Given instruction - In the listing that follows, the range to quote begins at the line that has "tt = tint0 +" and ends after the line that has "foliage('crown', tpl or"; quote it verbatim and add nothing.
::::::::::
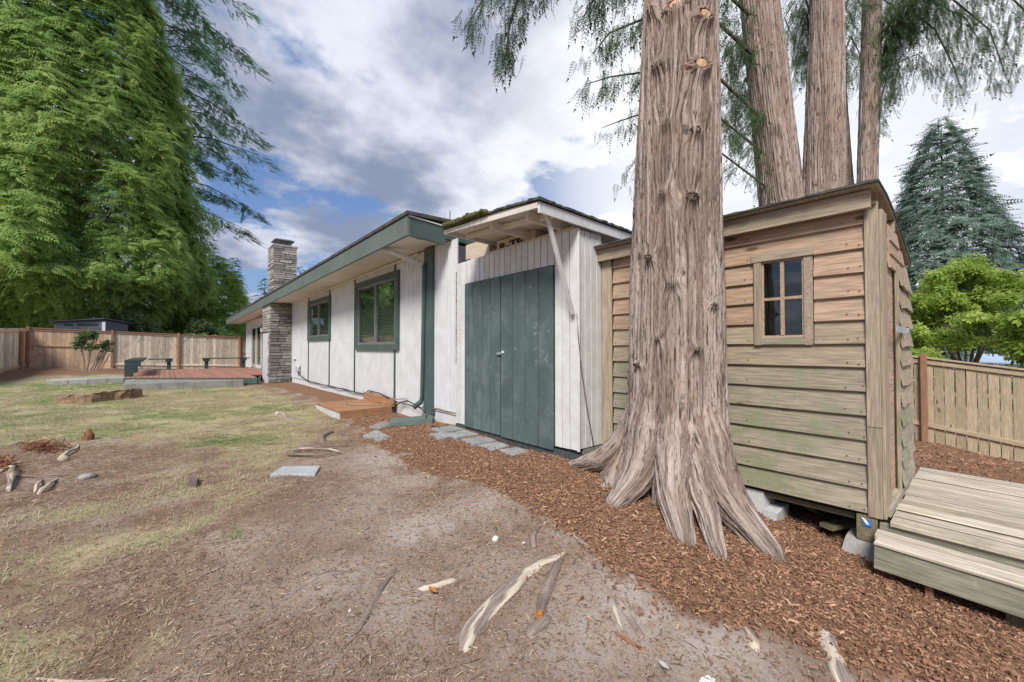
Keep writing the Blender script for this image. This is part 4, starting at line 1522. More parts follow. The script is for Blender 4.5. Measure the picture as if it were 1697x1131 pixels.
def trunk_mesh(name, cx, cy, z0, z1, rad, lean, nth, nz, bw, amp, roots=(), knots=(), seed=1, zpow=1.6):
    """rad(z) radius, lean(z) -> (dx, dy), roots = [(angle, length, height, width)], knots = [(angle, z, size, push)]"""
    ph = np.linspace(-np.pi, np.pi, nth, endpoint=False)
    th_ = math.atan2(-cy, -cx) + ph - .5 * np.sin(ph)
    s = np.linspace(0, 1, nz) ** zpow
    zz = z0 + (z1 - z0) * s
    T, Zq = np.meshgrid(th_, zz)
    base = np.vectorize(rad)(zz)[:, None] * np.ones_like(T)
    R = base.copy()
    fl = np.zeros_like(T)
    for an, le, hh, wd in roots:
        da = (T - an + np.pi) % (2 * np.pi) - np.pi
        # roots wander a little as they come down
        h = np.clip((hh - (Zq - z0 - .35)) / hh, 0, 1.35)
        prof = np.where(h < 1, h ** 2.3, 1 + (h - 1) * 2.0)
        wv = wd * (1.15 - .45 * np.clip(h, 0, 1)) / (1 + .6 * np.clip(prof, 0, 1) * le / .5)
        fl += le * prof * np.exp(-np.abs(da / wv) ** 2.2)
    # grooves between neighbouring roots
    ra = sorted([((q[0] - math.atan2(-cy, -cx) + np.pi) % (2 * np.pi) - np.pi, q[2]) for q in roots])
    for (a0, h0), (a1, h1) in zip(ra[:-1], ra[1:]):
        if a1 - a0 > .9:
            continue
        mid = math.atan2(-cy, -cx) + (a0 + a1) / 2
        da = (T - mid + np.pi) % (2 * np.pi) - np.pi
        hh = min(h0, h1) * .95
        h = np.clip((hh - (Zq - z0 - .35)) / hh, 0, 1)
        gw = max(.05, (a1 - a0) * .22)
        fl -= np.minimum(.26, .10 + fl * .7) * h ** .8 * np.exp(-(da / gw) ** 2) * (len(roots) > 6)
    Rs = base + np.maximum(fl, -.1)
    dth = np.gradient(th_)[None, :] * np.ones_like(T)
    arcs = np.cumsum(Rs * dth, 1)
    arcs = arcs - arcs[:, nth // 2][:, None]
    uu = arcs / bw + 500
    warp = (vnoise(uu / 5, Zq * .8, seed + 5) - .5) * 1.7 + (vnoise(uu, Zq * 2.2, seed + 9) - .5) * .75
    for an, kz, ks, kp in knots:
        da = ((T - an + np.pi) % (2 * np.pi) - np.pi) * base
        dzq = Zq - kz
        q = np.exp(-((da / (ks * 1.5)) ** 2 + (dzq / (ks * 2.2)) ** 2))
        warp += np.sign(da) * q * np.minimum(np.abs(da) / ks, 1) * 1.2
        R += kp * np.exp(-((da / ks) ** 2 + (dzq / (ks * 1.1)) ** 2))
    u2 = uu + warp
    def strips(u, vf, sd, fw):
        fr = u - np.floor(u)
        idn = np.floor(u)
        e = np.minimum(fr, 1 - fr) * 2
        k = np.clip(e / fw, 0, 1)
        k = k * k * (3 - 2 * k)
        own = vnoise(idn, Zq * vf, sd)
        gap = .30 + .70 * np.clip(vnoise(u, Zq * vf * 2.0, sd + 1) * 1.5 - .15, 0, 1)
        return 1 - (1 - k) * gap, own
    k1, own1 = strips(u2, 1.3, seed, .42)
    w2 = (vnoise(u2, Zq * 4, seed + 13) - .5) * .9
    k2, own2 = strips(u2 * 2.3 + w2, 2.6, seed + 3, .8)
    n3 = vnoise(u2 * 5, Zq * 9, seed + 4)
    h = k1 * (.8 + .45 * own1) + k2 * .34 + n3 * .24 - 1.0
    tint = own1 * .55 + own2 * .45
    lob = (vnoise((T % (2 * np.pi)) / (2 * np.pi) * 9, Zq * .5, seed + 7, 9) - .5) * .05 * base / .35
    R = R + fl + amp * h + lob
    L = np.array([lean(q) for q in zz])
    X = cx + L[:, 0:1] + R * np.cos(T)
    Y = cy + L[:, 1:2] + R * np.sin(T)
    V = np.stack([X, Y, Zq], -1)
    tint = np.concatenate([tint, tint[:, :1]], 1)
    # seam column duplicated for the texture
    V = np.concatenate([V, V[:, :1]], 1)
    U = np.concatenate([arcs, arcs[:, -1:] + .005], 1)
    Wv = np.concatenate([Zq, Zq[:, :1]], 1)
    # warp the texture with the fibres
    U = U + np.concatenate([warp, warp[:, :1]], 1) * bw
    # follow roots outwards
    arc = np.concatenate([R - base, (R - base)[:, :1]], 1)
    Wv = Wv - arc
    i_ = np.arange(nz * (nth + 1)).reshape(nz, nth + 1)
    F = np.stack([i_[:-1, :-1], i_[:-1, 1:], i_[1:, 1:], i_[1:, :-1]], -1).reshape(-1, 4)
    return np_mesh(name, V.reshape(-1, 3), F, True, {'tint': tint}, np.stack([U, Wv], -1).reshape(-1, 2))


# --- foliage
def spray_template(n, side, wid, droop, sub=0):
    """a flat spray along +x: paired side leaflets shortening to the tip"""
    V, F = [], []

    def leaf(p, d, L, w, up):
        p = np.array(p)
        d = np.array(d)
        d = d / np.linalg.norm(d)
        s = np.cross(up, d)
        s = s / (np.linalg.norm(s) + 1e-9)
        b = len(V)
        q = p + d * L * .2
        V.extend([q + s * w * L, p + d * L - np.array(up) * droop * L * .3, q - s * w * L])
        F.append((b, b + 1, b + 2))
    up = (0, 0, 1)
    for i in range(n):
        t = (i + .4) / n
        p = (t, 0, -droop * t * t * .5)
        L = side * (1 - t * .72) * (1 if i else .8)
        for sgn in (-1, 1):
            d = np.array((.75, sgn * .75, -droop * t * .5 - .12))
            if sub:
                for j in range(sub):
                    q = (j + .5) / sub
                    pp = np.array(p) + d / np.linalg.norm(d) * L * q
                    for s2 in (-1, 1):
                        a = .55 * s2
                        dd_ = np.array((d[0] * math.cos(a) - d[1] * math.sin(a), d[0] * math.sin(a) + d[1] * math.cos(a), d[2] - .1))
                        leaf(pp, dd_, L * .5 * (1 - q * .45), wid, up)
                leaf(np.array(p) + d / np.linalg.norm(d) * L * .45, d, L * .62, wid * .8, up)
            else:
                leaf(p, d, L, wid, up)
    leaf((.88, 0, -droop * .4), (1, 0, -droop), .3, wid, up)
    return np.array(V, float), np.array(F)


SPR_FAR = spray_template(6, .42, .20, .5)
SPR_HANG = spray_template(5, .56, .22, .55)
SPR_NEAR = spray_template(7, .32, .15, .6, 3)
SPR_FIR = spray_template(7, .34, .25, .25)


def foliage(name, tpl, P, D, Nn, S, tint, m, parent, kind=None):
    V, F = scatter(tpl[0], tpl[1], orient(D, Nn), P, S)
    me = np_mesh(name, V, F, False, {'tint': np.repeat(np.clip(tint, 0, 1), len(tpl[0]))})
    return ob(name, me, m, parent, Matrix.Identity(4), kind)


def surface_crown(t, base, H, z0, prof, n, size, m, az_span=1.9, tint0=.42, seed=3, tpl=None, down=(.25, 1.15), ls=1.0, amp=.5, tier=1.0):
    """drooping sprays over a lumpy crown surface and a little way into it"""
    bx_, by_, bz_ = base
    a0 = math.atan2(-by_, -bx_)
    f = rng.uniform(z0, 1, n * 4)
    pr = np.array([prof(q) for q in f])
    ok = rng.uniform(size=len(f)) < pr / pr.max()
    f, pr = f[ok][:n], pr[ok][:n]
    n = len(f)
    az = a0 + rng.uniform(-az_span, az_span, n)
    zz = H * f
    arc = az * 8.5 / ls
    l1 = vnoise(arc * .42 + 40, zz * .30 / ls, seed)
    l2 = vnoise(arc * 1.1 + 90, zz * .75 / ls, seed + 2)
    lump = .62 * l1 + .38 * l2
    dep = rng.uniform(0, 1, n) ** 1.6
    r = pr * (1 - .62 * amp + amp * lump * 1.1) * (1 - .30 * dep)
    # boughs: the surface hangs in tiers
    zz = zz - (.5 - lump) * tier - .5 * tier * r / 8
    ca, sa = np.cos(az), np.sin(az)
    P = np.stack([bx_ + ca * r, by_ + sa * r, bz_ + zz], -1)
    side = rng.normal(0, 1.0, n)
    out = rng.uniform(.15, .8, n)
    D = np.stack([ca * out - sa * side, sa * out + ca * side, -rng.uniform(down[0], down[1], n)], -1)
    N = np.stack([ca * .8 + rng.normal(0, .35, n), sa * .8 + rng.normal(0, .35, n), rng.uniform(.3, 1.0, n)], -1)
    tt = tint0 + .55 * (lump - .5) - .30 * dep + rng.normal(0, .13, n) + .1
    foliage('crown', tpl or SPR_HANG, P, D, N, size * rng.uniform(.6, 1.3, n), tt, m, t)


def conifer(name, label, cat, base, H, r0, prof, tpl, m, barkm, sprays, sscale, droop, lift, nbr, z0=.08, group=None, jitter=.22, tipdroop=.4, tint0=.45, vis=None, trunkr=.3, hang=.5, open_=0.0, limbs=True, nout=.8, crown=True, wside=1.1, lat=.10, vhang=0.0):
    """prof(t) crown radius at height fraction t"""
    bx_, by_, bz_ = base
    t = thing(name, label, cat, base, group)
    q = MB()
    q.tube([(bx_, by_, bz_ - .5), (bx_, by_, bz_ + H * .3), (bx_, by_, bz_ + H * .7), (bx_, by_, bz_ + H * .98)], [trunkr * 1.15, trunkr * .85, trunkr * .4, trunkr * .05], 10)
    PP, DD, NN, SS, TT = [], [], [], [], []
    per = max(4, sprays // nbr)
    for b in range(nbr):
        ft = z0 + (1 - z0) * ((b + rnd.random()) / nbr) ** 1.05
        if ft > .985:
            continue
        az = b * 2.399963 + rnd.uniform(-.3, .3)
        L = prof(ft) * (1 + rnd.uniform(-jitter, jitter))
        if vis is not None and not vis(bz_ + H * ft, az):
            continue
        ca, sa = math.cos(az), math.sin(az)
        sl = lift * (1 - ft) + rnd.uniform(-.08, .08) + lift * .2
        npt = per if L > .5 else max(3, per // 2)
        s = np.sort(rng.uniform(open_, 1, npt) ** .75)
        h = sl * s * L - droop * L * s ** 2 + tipdroop * .0
        px = bx_ + ca * s * L
        py = by_ + sa * s * L
        pz = bz_ + H * ft + h
        off = rng.normal(0, lat * L * (.3 + .7 * (1 - s)) + .05 * sscale, npt)
        px = px - sa * off
        py = py + ca * off
        pz = pz - np.abs(off) * .35 + rng.normal(0, .05 * sscale, npt) - rng.uniform(0, vhang, npt)
        side = rng.choice([-1, 1], npt) * rng.uniform(.15, wside, npt)
        side = np.where(s > .88, side * .25, side)
        dx = ca * np.cos(side) - sa * np.sin(side)
        dy = sa * np.cos(side) + ca * np.sin(side)
        dz = -hang * rng.uniform(.4, 1.3, npt)
        PP.append(np.stack([px, py, pz], -1))
        DD.append(np.stack([dx, dy, dz], -1))
        NN.append(np.stack([ca * nout + rng.normal(0, .3, npt), sa * nout + rng.normal(0, .3, npt), np.ones(npt)], -1))
        SS.append(sscale * rng.uniform(.65, 1.25, npt) * (1 - .35 * ft))
        clump = rnd.uniform(-.18, .18)
        TT.append(tint0 + clump + .30 * (s - .6) + rng.normal(0, .10, npt))
        if limbs and L > .8:
            q.tube([(bx_, by_, bz_ + H * ft), (bx_ + ca * L * .5, by_ + sa * L * .5, bz_ + H * ft + sl * .5 * L - droop * L * .25),
                    (bx_ + ca * L * .92, by_ + sa * L * .92, bz_ + H * ft + sl * .92 * L - droop * L * .85)], [.028 + .01 * L * (1 - ft), .02 + .004 * L, .008], 5, False)
    q.build('trunk', barkm, t, (bx_, by_, bz_))
    if crown:
        foliage('crown', tpl, np.concatenate(PP), np.concatenate(DD), np.concatenate(NN), np.concatenate(SS), np.concatenate(TT), m, t)
    return t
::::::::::
Completed exercise -
    tt = tint0 + .55 * (lump - .5) - .30 * dep + rng.normal(0, .13, n) + .1
    foliage('crown', tpl or SPR_HANG, P, D, N, size * rng.uniform(.6, 1.3, n), tt, m, t)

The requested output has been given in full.